Search the listing below for the string "pixels" and show each line that contains it.

□ □ □ □ □

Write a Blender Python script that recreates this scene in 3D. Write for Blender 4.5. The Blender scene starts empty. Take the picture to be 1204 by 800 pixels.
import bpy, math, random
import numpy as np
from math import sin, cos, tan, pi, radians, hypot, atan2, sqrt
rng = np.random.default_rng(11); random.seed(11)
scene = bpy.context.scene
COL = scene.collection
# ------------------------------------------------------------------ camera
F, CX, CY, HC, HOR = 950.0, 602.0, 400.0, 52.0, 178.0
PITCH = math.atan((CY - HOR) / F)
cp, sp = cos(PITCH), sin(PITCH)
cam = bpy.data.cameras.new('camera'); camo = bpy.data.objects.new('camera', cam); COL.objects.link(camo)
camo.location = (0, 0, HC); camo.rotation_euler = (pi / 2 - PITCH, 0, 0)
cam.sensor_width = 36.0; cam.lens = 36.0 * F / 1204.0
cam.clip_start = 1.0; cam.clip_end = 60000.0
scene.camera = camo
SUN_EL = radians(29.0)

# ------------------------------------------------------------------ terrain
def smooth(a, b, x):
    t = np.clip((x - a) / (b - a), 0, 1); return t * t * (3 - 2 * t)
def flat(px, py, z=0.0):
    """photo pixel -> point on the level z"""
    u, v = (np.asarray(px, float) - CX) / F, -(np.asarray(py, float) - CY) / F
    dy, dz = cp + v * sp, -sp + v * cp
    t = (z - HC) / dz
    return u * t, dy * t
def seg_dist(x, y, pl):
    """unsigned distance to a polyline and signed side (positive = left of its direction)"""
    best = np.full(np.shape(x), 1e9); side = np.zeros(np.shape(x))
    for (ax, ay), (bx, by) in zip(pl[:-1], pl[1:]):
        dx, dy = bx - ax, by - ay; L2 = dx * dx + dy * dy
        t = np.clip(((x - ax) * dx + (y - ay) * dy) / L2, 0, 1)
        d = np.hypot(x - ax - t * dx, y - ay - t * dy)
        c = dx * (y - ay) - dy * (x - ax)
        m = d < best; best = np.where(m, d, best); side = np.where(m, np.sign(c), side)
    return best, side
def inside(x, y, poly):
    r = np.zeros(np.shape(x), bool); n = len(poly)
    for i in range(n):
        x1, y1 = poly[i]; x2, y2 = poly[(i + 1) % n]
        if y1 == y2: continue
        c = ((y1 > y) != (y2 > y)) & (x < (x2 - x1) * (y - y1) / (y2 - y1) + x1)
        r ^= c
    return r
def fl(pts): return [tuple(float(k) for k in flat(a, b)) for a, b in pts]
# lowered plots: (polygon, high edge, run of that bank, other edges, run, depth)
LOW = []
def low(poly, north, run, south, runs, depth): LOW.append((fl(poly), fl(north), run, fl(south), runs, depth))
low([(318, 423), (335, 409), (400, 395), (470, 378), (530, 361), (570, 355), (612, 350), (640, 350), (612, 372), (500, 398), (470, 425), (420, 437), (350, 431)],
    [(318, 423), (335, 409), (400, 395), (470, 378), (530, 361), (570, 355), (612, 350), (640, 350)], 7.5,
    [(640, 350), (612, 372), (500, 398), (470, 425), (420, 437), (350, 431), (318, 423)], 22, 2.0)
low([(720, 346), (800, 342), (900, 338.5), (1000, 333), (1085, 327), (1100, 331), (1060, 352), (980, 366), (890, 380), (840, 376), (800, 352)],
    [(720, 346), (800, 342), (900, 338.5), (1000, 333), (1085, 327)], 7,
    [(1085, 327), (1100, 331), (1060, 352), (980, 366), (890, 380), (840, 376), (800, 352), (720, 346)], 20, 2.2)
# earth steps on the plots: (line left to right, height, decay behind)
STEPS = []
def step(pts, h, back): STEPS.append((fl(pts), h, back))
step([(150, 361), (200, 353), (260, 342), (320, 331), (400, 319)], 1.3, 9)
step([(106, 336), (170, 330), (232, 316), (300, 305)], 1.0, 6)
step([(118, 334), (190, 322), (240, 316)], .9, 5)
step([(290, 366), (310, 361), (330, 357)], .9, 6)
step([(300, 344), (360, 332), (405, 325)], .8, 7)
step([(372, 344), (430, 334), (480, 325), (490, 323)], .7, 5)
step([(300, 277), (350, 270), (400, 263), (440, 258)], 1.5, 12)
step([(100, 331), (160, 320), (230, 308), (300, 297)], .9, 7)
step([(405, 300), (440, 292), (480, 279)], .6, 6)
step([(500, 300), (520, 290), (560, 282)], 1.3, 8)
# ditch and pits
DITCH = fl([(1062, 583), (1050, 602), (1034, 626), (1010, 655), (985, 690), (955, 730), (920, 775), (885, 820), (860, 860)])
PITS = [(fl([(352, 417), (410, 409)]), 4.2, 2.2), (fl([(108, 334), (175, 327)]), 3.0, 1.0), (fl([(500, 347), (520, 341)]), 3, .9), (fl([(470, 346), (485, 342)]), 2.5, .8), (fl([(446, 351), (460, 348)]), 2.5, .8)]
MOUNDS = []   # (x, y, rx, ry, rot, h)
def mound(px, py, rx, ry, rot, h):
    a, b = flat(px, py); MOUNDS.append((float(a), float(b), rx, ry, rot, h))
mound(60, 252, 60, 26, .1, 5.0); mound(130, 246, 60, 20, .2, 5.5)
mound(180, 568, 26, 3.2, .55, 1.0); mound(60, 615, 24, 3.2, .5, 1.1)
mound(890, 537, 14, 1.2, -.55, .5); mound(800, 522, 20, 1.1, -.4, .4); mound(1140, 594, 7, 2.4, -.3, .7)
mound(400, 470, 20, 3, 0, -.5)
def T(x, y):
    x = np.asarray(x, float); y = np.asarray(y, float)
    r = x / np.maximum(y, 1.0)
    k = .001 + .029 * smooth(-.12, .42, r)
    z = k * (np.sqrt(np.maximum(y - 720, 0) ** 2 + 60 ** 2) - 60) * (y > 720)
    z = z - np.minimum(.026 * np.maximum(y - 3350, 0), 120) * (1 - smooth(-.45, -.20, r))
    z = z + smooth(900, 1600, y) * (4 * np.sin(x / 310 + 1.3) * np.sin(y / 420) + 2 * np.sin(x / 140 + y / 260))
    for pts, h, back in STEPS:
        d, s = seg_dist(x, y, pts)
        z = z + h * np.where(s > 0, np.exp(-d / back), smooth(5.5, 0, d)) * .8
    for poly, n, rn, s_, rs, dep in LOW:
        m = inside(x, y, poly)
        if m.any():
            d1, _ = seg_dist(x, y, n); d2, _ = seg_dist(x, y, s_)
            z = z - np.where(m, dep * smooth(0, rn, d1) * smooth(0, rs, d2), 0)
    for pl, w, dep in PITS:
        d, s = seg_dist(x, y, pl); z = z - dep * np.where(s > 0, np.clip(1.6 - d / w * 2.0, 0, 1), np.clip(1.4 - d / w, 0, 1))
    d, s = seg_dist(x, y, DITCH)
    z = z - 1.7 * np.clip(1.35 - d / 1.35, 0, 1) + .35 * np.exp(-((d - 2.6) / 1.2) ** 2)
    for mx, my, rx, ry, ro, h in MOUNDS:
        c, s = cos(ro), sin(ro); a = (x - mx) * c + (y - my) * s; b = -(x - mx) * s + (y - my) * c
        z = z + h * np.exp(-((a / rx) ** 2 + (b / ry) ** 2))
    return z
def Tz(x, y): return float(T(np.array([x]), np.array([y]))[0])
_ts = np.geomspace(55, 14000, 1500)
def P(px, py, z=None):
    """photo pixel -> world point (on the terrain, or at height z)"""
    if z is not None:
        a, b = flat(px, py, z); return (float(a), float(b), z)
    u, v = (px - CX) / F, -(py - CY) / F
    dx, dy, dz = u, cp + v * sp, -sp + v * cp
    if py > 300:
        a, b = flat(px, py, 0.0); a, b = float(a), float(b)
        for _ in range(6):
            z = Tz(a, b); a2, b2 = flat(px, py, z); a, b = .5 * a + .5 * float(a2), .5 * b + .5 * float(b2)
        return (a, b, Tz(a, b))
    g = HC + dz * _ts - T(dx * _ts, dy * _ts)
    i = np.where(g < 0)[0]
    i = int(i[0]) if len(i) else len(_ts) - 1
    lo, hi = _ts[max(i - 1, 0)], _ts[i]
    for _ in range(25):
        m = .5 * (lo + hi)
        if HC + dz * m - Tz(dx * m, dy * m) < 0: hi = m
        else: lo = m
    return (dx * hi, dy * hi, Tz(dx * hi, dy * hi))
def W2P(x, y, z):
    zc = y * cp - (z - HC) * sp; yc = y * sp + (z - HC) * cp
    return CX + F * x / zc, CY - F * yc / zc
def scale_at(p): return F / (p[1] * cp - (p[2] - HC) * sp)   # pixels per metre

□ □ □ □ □

> _Output of the task_
Write a Blender Python script that recreates this scene in 3D. Write for Blender 4.5. The Blender scene starts empty. Take the picture to be 1204 by 800 pixels.
def scale_at(p): return F / (p[1] * cp - (p[2] - HC) * sp)   # pixels per metre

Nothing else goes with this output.